::: SOURCE EXCERPT :::

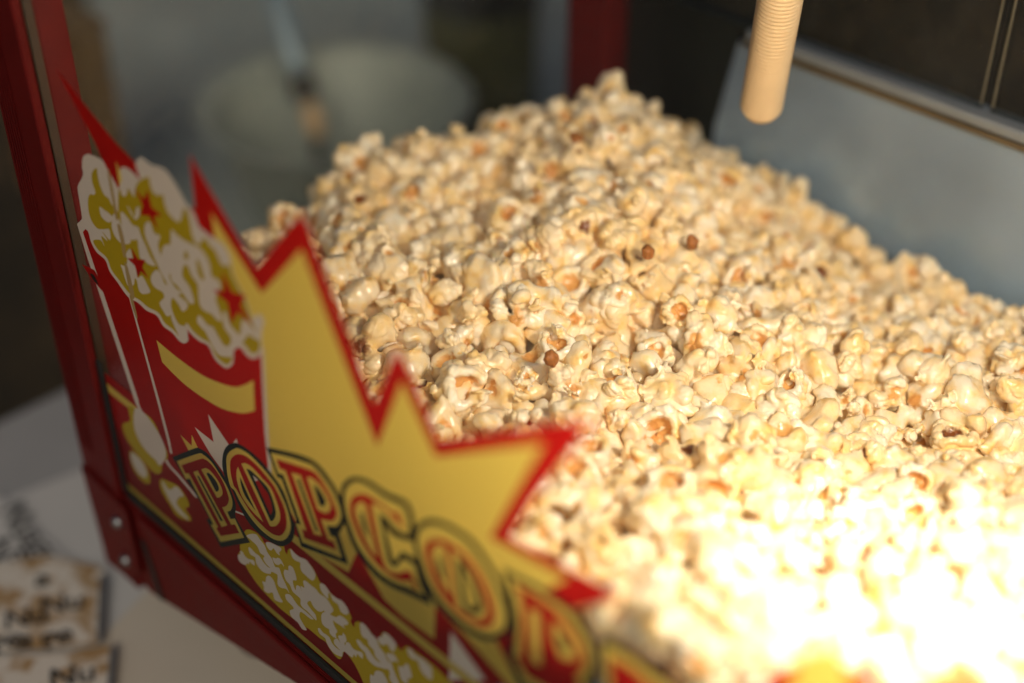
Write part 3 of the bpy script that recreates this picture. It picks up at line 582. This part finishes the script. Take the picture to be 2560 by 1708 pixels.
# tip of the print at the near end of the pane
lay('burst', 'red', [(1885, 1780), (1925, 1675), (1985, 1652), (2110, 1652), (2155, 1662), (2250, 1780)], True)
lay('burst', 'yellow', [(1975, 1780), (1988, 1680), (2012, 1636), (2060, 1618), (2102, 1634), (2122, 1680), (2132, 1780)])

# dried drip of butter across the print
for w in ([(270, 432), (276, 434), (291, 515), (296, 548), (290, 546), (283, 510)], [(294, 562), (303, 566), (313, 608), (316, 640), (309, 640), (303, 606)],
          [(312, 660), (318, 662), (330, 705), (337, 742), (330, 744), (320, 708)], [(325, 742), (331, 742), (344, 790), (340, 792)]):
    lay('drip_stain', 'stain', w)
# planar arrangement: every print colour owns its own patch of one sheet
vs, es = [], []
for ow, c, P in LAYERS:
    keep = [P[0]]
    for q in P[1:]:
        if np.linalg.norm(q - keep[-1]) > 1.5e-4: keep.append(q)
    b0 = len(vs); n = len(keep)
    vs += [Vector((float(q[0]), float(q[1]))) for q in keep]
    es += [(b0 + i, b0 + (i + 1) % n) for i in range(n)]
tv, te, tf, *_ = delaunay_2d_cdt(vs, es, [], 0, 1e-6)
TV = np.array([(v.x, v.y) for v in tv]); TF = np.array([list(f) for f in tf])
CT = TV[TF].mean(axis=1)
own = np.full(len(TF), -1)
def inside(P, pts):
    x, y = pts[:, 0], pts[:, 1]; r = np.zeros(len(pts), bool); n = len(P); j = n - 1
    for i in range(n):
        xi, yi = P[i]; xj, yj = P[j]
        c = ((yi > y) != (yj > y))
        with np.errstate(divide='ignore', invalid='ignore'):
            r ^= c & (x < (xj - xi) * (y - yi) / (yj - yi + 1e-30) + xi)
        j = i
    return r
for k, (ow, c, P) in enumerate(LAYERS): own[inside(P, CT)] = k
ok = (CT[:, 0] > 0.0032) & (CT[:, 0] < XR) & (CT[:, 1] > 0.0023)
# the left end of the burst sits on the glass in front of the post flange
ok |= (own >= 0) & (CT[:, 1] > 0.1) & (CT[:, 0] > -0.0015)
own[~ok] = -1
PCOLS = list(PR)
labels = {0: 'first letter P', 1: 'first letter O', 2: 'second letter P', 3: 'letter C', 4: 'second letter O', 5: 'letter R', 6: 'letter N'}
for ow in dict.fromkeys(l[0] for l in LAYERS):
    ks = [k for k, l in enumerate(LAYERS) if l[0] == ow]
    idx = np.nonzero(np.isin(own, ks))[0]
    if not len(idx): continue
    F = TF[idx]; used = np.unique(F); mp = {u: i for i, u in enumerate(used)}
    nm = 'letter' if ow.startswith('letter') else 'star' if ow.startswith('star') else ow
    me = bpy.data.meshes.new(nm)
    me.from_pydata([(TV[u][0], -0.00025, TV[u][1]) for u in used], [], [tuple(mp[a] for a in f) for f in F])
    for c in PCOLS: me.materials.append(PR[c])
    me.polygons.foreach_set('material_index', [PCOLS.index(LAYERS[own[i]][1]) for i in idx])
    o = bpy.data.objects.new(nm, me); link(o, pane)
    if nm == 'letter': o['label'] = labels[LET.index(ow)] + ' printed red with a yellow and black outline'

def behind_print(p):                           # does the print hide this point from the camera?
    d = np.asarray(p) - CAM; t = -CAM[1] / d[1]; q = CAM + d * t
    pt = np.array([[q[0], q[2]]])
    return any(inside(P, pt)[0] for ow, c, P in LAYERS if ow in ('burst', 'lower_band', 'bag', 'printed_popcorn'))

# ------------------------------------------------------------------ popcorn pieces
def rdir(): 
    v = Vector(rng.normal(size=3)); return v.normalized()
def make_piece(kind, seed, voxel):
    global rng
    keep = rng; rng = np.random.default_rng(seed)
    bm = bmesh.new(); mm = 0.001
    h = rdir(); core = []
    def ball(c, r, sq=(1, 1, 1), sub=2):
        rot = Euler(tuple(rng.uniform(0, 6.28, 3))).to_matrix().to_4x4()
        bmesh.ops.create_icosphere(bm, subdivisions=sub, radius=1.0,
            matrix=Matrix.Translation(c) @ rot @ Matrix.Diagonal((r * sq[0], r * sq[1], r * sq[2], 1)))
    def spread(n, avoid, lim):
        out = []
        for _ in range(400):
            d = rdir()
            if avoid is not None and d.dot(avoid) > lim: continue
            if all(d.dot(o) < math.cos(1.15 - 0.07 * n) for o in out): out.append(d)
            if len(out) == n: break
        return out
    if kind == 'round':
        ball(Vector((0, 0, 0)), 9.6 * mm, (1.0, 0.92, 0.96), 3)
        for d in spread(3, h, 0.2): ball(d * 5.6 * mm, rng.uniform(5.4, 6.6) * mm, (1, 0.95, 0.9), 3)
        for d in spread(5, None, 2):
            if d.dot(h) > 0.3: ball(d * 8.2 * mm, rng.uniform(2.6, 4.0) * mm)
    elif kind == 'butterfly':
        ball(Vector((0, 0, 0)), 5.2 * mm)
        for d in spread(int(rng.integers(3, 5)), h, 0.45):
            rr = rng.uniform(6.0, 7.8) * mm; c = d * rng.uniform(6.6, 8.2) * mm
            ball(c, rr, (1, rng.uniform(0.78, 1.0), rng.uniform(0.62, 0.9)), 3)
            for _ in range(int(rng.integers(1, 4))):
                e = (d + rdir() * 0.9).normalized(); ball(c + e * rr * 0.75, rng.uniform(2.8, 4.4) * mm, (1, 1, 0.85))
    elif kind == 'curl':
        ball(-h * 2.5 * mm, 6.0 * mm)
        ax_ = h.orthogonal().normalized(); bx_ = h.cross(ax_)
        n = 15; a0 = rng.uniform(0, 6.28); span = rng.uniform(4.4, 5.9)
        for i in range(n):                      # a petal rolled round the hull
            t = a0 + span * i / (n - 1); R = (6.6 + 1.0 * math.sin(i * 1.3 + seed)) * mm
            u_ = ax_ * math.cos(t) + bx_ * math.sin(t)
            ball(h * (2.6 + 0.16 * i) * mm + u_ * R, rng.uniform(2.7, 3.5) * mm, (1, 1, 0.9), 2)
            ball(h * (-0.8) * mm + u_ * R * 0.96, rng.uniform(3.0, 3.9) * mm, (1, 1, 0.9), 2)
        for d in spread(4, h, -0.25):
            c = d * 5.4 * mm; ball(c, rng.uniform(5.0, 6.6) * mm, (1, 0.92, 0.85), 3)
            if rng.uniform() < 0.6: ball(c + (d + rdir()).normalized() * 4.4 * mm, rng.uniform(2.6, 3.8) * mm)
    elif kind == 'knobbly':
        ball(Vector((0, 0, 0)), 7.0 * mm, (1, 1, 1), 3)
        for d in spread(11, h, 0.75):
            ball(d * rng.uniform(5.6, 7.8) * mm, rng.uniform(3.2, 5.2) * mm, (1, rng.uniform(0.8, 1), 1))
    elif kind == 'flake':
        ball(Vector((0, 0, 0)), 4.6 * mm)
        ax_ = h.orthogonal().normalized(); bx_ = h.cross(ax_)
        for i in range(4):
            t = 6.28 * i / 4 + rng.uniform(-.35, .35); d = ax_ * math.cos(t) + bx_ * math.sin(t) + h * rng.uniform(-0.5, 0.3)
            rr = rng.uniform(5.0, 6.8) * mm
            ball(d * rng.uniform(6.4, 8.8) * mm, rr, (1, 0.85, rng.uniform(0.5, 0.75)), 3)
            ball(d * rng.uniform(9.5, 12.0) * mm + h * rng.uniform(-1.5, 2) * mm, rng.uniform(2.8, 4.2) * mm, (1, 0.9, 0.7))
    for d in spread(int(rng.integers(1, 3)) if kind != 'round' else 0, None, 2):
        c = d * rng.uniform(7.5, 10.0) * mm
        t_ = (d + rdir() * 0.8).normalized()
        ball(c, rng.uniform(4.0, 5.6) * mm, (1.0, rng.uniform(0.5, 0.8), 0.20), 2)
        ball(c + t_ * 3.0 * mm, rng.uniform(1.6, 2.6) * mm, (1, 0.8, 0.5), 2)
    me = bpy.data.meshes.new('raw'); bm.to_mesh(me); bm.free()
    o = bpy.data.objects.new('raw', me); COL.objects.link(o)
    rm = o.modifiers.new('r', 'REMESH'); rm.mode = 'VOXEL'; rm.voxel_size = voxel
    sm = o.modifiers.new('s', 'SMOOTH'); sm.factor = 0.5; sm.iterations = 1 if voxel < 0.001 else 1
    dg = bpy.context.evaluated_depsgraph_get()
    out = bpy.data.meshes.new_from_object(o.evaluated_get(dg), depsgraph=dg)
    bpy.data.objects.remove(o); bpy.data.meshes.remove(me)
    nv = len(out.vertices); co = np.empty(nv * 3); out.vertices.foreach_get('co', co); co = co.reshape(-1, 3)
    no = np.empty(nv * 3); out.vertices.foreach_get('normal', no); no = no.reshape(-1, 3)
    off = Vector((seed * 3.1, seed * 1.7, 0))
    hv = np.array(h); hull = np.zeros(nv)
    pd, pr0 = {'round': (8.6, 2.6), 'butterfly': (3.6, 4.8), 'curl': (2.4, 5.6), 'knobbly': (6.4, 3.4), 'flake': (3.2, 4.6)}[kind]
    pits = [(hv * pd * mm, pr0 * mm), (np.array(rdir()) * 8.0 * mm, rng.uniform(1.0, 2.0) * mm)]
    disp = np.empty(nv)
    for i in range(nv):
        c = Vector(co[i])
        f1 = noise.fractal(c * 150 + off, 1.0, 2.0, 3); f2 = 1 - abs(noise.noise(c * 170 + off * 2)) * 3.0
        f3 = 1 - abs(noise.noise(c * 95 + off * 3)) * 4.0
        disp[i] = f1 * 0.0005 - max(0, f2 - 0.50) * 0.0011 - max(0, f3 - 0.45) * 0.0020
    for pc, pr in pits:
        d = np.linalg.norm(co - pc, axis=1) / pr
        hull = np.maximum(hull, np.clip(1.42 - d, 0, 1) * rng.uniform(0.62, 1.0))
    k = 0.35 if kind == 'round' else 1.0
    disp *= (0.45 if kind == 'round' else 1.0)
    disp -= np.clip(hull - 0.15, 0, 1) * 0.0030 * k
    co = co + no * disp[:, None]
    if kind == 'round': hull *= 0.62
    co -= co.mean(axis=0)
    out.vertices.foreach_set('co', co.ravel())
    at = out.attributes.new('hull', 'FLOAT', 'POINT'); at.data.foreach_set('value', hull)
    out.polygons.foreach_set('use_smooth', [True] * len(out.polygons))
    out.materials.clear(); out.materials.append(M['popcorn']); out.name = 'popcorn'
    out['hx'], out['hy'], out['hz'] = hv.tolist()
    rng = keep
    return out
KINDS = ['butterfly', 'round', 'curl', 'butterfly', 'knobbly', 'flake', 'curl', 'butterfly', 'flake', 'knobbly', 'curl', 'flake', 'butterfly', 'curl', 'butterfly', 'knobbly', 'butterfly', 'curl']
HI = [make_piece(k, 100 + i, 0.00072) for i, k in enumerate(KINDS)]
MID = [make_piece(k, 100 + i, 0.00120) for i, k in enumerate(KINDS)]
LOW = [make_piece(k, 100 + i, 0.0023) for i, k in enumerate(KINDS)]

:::

WHAT YOU WILL DO: Every line from the start of the listing above through the line with "1680), (2132, 1780)])" should be repeated exactly; skip the pictures and add nothing else.

TASK OUTPUT:
Write part 3 of the bpy script that recreates this picture. It picks up at line 582. This part finishes the script. Take the picture to be 2560 by 1708 pixels.
# tip of the print at the near end of the pane
lay('burst', 'red', [(1885, 1780), (1925, 1675), (1985, 1652), (2110, 1652), (2155, 1662), (2250, 1780)], True)
lay('burst', 'yellow', [(1975, 1780), (1988, 1680), (2012, 1636), (2060, 1618), (2102, 1634), (2122, 1680), (2132, 1780)])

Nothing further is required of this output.